Prosser not only understood the power of an education, she also was able to prove that same race teachers and all-Black schools had a profound impact on students because of caring Black teachers, and the safety affinity spaces provided for Black children; intellectually, emotionally, culturally, and psychologically safe. Dr. Ludy T. Benjamin Jr. notes in an article, “America’s first Black female psychologist“:

Her dissertation research examined self-esteem and personality variables in matched pairs of African-American middle-school children, with half the children having attended segregated schools and the other half attending integrated schools in the Cincinnati area.

She concluded that Black children fared better in segregated schools with Black classmates and Black teachers. Specifically, she found that Black children from integrated schools experienced more social maladjustment, felt less secure in their social relations and had less satisfactory relationships with their families. They were also more likely to feel inferior at school, had less satisfactory relationships with their teachers and were more eager to leave school early.

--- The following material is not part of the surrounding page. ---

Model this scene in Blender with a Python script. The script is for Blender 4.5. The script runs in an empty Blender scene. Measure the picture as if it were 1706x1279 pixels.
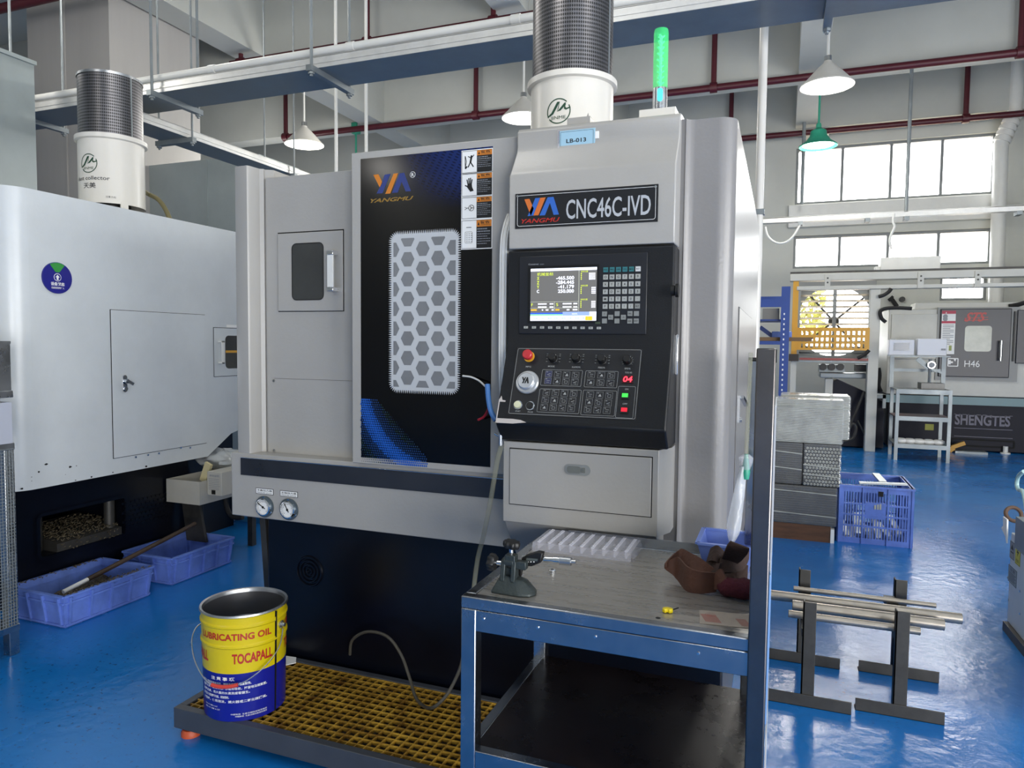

Of course, Prosser’s research was very controversial in the decades leading to the Brown v. Board of Education Supreme Court decision in 1954, although her work was supported by many Black parents and other Black researchers like W.E.B DuBois and Dr. Carter G. Woodson who knew that many of the white teachers in these so-called integrated schools harbored ill intent towards Black children.

Prosser’s work at Tillotson earned her the Rockefeller Foundation General Education Board Fellowship. Shen then began teaching at Tougaloo College in Mississippi. She remained for only a year as she pursued her doctorate degree at the University of Cincinnati. In 1933, Prosser became one of the few Black people to have a Ph.D., and the only Black person with a Ph.D. in educational psychology.

Sadly, Prosser lost her life due to an automobile accident.

Dr. Prosser is an example of academic and teaching excellence. She continued to push herself academically as she dedicated her professional career to teaching young people. Educators today juggle their professional responsibilities with their academic pursuits. Prosser is an example of how to allow one’s passion and dedication to learn and the work lead them in pursuit of purpose for self and power for others.

Inez Beverly Prosser; a member of the Black Educator Hall of Fame.